08 June 2008

Poser. (Catching up: 10 January 2008)

Some are born to geekdom, some have it foisted upon them. Still others have to work at it.

BACK IN THE DAY

I should’ve been a shoo-in for geekdom. I had a mathematician for a father—a mathematician who worked at NASA, no less, a place where slide rules ruled because they actually put people in space and lobbed astronauts over to the moon and back. I also have the odd distinction of the Star Trek premier being my first memory. It all should have come so naturally, right, given both of those points of entry to the geek oeuvre? But looking back on pictures of my one appearance at any science fiction fan convention, or “con” in the vernacular, I’m the only one not in costume, which might suggest to the outsider that my heart wasn’t in it.

(Fun fact: in those days I looked like the love child of Siouxie Sioux and that chick Maya from Space: 1999 without even trying, so I arguably fit in pretty well without the costume.)

In truth, from the start, I was all heart and no gooey geek center. I had to work for geek cred. Hard. I was so sure I could pass eventually. For a while, I sought out friends who were all “hit points” this and “elven armor” that. I took math courses for fun, though I almost flunked out of calculus one quarter and had to put some serious sweat equity into recovering my geek poise. I tried to hone my chess skills enough to play in the club, but I faced a hard truth that has eroded only slightly over the years: I will never be any more than a recreational user of chess, able to snort a bishop here and there, but never, ever will I rob a convenience store to pay chess club dues.

I was a geek wannabe in a world of geeks. I was, in short, a poser. And everyone knew it.

I had to make a clean break, for a while, with my aspirations to geekability.

In college I pronounced that I would stop caring about numbers and start caring about (1) nuclear annihilation, (2) punk rock, and (3) getting laid (no matter what he tells you, Prince did not come up with the concept of “party like it’s 1999” all by himself).

The story of why I cared about nuclear apocalypse is an interesting one, but that’s not why we’re here today.

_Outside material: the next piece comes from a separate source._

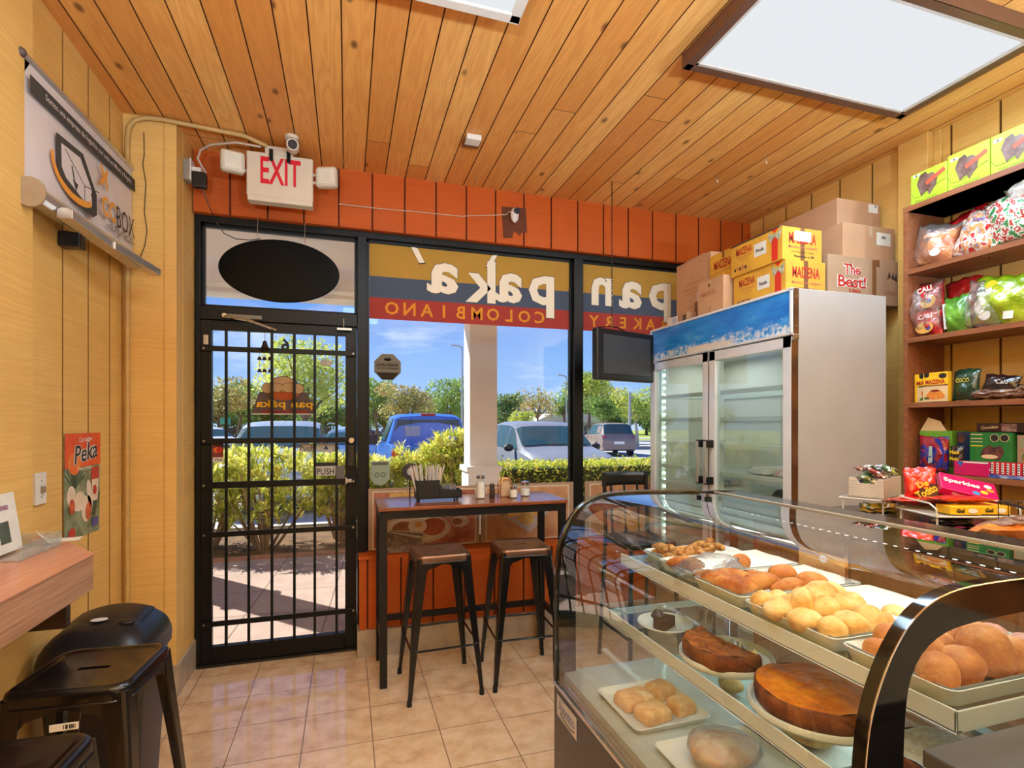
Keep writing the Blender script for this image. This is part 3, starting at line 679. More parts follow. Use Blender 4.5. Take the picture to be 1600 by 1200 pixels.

I gravitated to punk because it let me explore anger in a (mostly) culturally-appropriate way—and I was angry as hell. One of the sources of my angst was because I was such an eff’n outcast that I didn’t even fit in with geeks.

Why ‘punk’ and not mere vandalism and other criminal frippery? You should know by now: punk’s higher level of comfort for gender bending, of course. You see, as progressive as some of the geek subculture could be, glam hadn’t really gilded the geek world yet—it would be more than a decade before Star Trek narratives would incorporate hermaphrodism. Finding a home with skanky boys, bois, grrrrls, and girlyboys, gave me sweet satisfaction because another part of my soul was finally sated. My new life also gave me delusions of superiority over the geeks who I thought had jilted me.

Q: So in college, what did I do, besides shave my head and nuzzle up to as many mohawks as possible?

A: Well, I settled on academic study of girly geekdom, beginning with studying the research and inventions of Hypatia, Shi Dun, Dorotea Bucca, Maria Sybilla Merian, and Marie Curie. I examined pedagogical gender studies that uncovered the vastly different treatment of boys and girls in science and math classes. Forget “girls gone wild”—think more “girls gone invisible!” Dear readers, I must say this last did not come as a surprise.

HUG A GEEK TODAY

These days, geekiness is in, even for girls.

Unfortunately, the cornerstone of geek nature, intelligence, isn’t in vogue. Witness the ridiculous and easily disproven assertion that smart = elitist. We’re in the midst of an anti-science backlash, neck-deep in politicians who cynically exploit scientific uncertainty so that public policy continues to serve powerful, wealthy polluters.

In his book Happiness, Richard Layard reminds us that societies need goals aimed at improving lives even if sometimes their purposes and payoffs are a matter of debate. “Society cannot flourish without some sense of shared purpose,” he writes.

Well, hell, yes. Public service: not just for everyone else anymore.

In Europe, science cafés are social clubs that have become quite the phenom. (Not sure what kind of victory this is. Imagine anything involving a pub in Europe not being compulsively embraced. You can’t, can you?)

Perhaps American science cafés could help us hip up science and find laudable public enterprises to tie our fortunes to. Combine science café with intellidating and you’ve got yourself a new American classic.

My inner geeklette seems willing still to put her hand up, go to the chalkboard, and take a stab at answering the burning question of the moment. For that I must be off to the pub.

--Misc. Romance says sharpen your pencils.